Donut look now: Amanda Malloy and Marla Smith behind the counter at Doughboy’s Donuts.

Donut look now: Amanda Malloy and Marla Smith behind the counter at Doughboy’s Donuts.


Doughboy’s Donuts is open 5 a.m. to 9 p.m.

Doughboy’s Donuts

57 Damonte Ranch Pkwy.
Reno, NV 89511

(775) 853-6844

While a Peace Corps volunteer in Ecuador, I had a tough time finding doughnuts. Once back in the states, my third food purchase was a dozen doughnuts. I drove less than a block from the store before the pink box found a place on my lap. At a red light, mid bite, I looked to my left and made eye contact with two cute girls in a Volkswagen Jetta. The driver seemed disgusted, but the passenger looked jealous. I’m sure she wanted a doughnut, and having recently returned from helping those less fortunate than myself, I almost rolled down the window and offered her one. After all, doughnuts are one of the finest food products imaginable. I’m sure there’s some data out there suggesting a diet rich in doughnuts might not be wise, which means I’ll just have to run more or cut out some other junk food because I just had my first Doughboy’s doughnut, and I’ve got the constant doughnut craving again.

My wife, Kat, and I visited Doughboy’s Donuts pretty early on a Saturday. Inside they’ve got a handful of stools and tables and a big flat screen, which was tuned into the news. There’s not really much to say about the décor of the place unless you count what’s behind the glass cases: the not-so-subtle beauty of hundreds of freshly fried and finely decorated doughnuts.

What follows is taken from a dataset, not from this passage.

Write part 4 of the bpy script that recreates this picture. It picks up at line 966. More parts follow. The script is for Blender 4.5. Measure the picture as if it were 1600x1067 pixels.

One server told me they prepare between 70 and 80 doughnut types daily, and because Doughboy’s makes them throughout the day, you stand a darn good chance of getting something fresh. After the doughnuts, my second favorite thing about Doughboy’s was all of the happy people. I watched child after child walk through the front door and start trembling with happiness, each with eyes bigger than their stomachs. I, along with a chunk of the adult clientele, did the same thing.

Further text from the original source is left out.